- [WRITTEN REQUEST]: Copy the listing below line for line, starting at its first line and ending with the line that has "S.camera = cam_o" in it. Add nothing.

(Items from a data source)
** Begin **

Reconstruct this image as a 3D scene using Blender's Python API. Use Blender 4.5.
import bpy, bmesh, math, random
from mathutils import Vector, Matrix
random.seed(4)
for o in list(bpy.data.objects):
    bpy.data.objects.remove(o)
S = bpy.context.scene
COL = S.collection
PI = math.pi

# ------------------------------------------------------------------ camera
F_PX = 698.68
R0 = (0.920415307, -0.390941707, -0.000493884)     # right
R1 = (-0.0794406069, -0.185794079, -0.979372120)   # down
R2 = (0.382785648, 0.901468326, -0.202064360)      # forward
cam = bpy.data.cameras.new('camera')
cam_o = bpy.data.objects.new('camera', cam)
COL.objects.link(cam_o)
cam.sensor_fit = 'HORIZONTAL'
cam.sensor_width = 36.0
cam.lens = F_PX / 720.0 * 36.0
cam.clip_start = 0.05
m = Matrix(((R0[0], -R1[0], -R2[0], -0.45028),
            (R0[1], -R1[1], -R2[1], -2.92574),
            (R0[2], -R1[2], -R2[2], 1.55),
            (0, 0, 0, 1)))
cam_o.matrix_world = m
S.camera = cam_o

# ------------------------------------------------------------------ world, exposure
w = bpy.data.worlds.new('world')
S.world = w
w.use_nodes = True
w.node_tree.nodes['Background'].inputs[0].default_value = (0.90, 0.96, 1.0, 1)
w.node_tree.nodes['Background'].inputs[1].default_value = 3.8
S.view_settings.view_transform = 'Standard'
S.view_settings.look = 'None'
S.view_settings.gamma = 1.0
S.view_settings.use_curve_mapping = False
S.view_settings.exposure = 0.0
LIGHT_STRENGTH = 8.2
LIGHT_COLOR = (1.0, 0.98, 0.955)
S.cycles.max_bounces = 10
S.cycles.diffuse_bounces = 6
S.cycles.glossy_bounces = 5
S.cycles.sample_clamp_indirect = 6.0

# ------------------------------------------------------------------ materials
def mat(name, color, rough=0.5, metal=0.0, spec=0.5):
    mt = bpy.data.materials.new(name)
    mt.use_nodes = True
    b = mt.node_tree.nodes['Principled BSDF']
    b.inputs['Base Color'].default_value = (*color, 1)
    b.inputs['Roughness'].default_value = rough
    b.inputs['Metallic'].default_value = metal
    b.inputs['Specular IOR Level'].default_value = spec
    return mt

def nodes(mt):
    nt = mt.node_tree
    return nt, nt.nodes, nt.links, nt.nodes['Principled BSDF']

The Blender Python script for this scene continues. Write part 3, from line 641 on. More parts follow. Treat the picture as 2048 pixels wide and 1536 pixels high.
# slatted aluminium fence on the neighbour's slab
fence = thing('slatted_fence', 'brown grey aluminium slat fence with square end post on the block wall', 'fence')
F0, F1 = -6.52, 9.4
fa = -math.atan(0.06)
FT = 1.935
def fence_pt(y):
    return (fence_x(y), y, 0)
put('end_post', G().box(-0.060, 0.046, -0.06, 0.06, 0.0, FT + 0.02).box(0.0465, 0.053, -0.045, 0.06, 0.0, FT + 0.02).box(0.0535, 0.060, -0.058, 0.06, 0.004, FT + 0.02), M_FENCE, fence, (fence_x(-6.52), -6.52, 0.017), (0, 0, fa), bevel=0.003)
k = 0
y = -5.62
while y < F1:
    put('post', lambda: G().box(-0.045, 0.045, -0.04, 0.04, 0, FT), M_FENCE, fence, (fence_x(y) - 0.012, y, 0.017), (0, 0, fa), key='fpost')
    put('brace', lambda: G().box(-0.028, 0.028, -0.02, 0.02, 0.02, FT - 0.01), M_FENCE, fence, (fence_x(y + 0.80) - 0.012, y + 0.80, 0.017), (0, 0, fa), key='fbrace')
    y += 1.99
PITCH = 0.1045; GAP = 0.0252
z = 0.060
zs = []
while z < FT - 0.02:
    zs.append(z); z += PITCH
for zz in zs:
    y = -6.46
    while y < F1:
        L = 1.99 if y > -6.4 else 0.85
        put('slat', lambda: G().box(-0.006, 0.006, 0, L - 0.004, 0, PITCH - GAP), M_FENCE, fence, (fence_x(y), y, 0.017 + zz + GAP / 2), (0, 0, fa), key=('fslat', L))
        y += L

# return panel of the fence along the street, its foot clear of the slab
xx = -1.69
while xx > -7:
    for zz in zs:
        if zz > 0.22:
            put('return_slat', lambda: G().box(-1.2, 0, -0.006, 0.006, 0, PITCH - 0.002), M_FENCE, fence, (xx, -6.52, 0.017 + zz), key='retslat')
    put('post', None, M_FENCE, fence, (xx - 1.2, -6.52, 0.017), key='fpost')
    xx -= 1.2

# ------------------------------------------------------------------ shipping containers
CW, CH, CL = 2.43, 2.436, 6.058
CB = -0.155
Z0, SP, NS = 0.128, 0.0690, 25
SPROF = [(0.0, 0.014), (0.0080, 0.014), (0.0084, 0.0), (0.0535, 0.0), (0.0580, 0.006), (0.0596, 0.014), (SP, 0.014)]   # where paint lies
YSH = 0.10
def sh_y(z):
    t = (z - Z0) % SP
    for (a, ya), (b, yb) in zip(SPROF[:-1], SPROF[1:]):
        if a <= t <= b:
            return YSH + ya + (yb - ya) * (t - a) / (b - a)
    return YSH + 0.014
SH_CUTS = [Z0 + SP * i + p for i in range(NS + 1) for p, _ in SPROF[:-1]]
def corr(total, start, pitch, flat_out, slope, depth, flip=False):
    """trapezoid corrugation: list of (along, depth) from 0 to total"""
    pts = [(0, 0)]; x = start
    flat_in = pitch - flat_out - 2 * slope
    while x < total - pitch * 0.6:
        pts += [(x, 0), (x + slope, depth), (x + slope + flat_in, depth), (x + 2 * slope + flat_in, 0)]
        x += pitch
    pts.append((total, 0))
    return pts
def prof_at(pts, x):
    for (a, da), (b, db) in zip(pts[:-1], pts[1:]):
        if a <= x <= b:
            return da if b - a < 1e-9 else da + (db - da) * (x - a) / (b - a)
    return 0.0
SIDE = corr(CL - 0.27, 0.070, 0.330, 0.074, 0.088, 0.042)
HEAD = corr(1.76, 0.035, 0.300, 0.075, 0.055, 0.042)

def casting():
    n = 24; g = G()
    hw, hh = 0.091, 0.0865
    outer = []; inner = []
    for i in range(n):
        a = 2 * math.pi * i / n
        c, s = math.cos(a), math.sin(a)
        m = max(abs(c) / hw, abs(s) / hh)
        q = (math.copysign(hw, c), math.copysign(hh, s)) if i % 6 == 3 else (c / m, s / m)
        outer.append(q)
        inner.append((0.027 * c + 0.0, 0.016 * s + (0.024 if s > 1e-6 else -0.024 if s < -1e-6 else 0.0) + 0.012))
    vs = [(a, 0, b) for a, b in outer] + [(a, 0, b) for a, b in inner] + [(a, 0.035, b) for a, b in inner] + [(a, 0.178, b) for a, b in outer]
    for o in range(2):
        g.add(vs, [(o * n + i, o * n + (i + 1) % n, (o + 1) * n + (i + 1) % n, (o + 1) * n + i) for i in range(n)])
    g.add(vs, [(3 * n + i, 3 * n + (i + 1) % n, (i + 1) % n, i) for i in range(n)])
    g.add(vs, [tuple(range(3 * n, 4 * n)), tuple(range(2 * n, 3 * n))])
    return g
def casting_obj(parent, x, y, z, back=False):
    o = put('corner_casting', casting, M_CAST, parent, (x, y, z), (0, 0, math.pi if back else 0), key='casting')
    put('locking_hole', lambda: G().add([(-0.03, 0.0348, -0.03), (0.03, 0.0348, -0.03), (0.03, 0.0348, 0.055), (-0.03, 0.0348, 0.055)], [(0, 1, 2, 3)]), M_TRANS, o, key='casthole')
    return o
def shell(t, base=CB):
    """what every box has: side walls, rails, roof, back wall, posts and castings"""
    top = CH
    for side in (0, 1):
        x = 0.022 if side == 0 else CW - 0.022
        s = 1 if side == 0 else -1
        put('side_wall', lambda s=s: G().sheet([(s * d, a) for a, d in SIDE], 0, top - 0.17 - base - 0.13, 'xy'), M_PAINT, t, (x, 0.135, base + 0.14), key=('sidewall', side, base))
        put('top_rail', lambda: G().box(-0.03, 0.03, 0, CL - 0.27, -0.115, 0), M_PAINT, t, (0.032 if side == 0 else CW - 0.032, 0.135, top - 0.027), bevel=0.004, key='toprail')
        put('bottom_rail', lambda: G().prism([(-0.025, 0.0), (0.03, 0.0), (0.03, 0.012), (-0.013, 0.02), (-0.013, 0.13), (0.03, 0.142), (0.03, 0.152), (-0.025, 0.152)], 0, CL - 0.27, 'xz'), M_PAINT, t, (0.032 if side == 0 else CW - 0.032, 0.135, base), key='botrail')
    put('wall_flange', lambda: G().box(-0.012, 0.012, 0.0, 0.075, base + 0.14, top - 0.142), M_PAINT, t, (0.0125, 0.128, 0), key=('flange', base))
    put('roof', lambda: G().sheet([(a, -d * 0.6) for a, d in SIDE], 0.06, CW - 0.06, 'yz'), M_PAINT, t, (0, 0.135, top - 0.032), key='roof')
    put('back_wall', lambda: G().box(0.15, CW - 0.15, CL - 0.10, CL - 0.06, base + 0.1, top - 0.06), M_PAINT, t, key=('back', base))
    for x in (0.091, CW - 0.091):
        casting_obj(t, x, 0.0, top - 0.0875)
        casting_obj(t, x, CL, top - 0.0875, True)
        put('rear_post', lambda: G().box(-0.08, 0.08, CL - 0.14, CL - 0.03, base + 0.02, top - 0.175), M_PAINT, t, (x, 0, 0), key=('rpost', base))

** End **

- [EXPECTED ANSWER]:
Reconstruct this image as a 3D scene using Blender's Python API. Use Blender 4.5.
import bpy, bmesh, math, random
from mathutils import Vector, Matrix
random.seed(4)
for o in list(bpy.data.objects):
    bpy.data.objects.remove(o)
S = bpy.context.scene
COL = S.collection
PI = math.pi

# ------------------------------------------------------------------ camera
F_PX = 698.68
R0 = (0.920415307, -0.390941707, -0.000493884)     # right
R1 = (-0.0794406069, -0.185794079, -0.979372120)   # down
R2 = (0.382785648, 0.901468326, -0.202064360)      # forward
cam = bpy.data.cameras.new('camera')
cam_o = bpy.data.objects.new('camera', cam)
COL.objects.link(cam_o)
cam.sensor_fit = 'HORIZONTAL'
cam.sensor_width = 36.0
cam.lens = F_PX / 720.0 * 36.0
cam.clip_start = 0.05
m = Matrix(((R0[0], -R1[0], -R2[0], -0.45028),
            (R0[1], -R1[1], -R2[1], -2.92574),
            (R0[2], -R1[2], -R2[2], 1.55),
            (0, 0, 0, 1)))
cam_o.matrix_world = m
S.camera = cam_o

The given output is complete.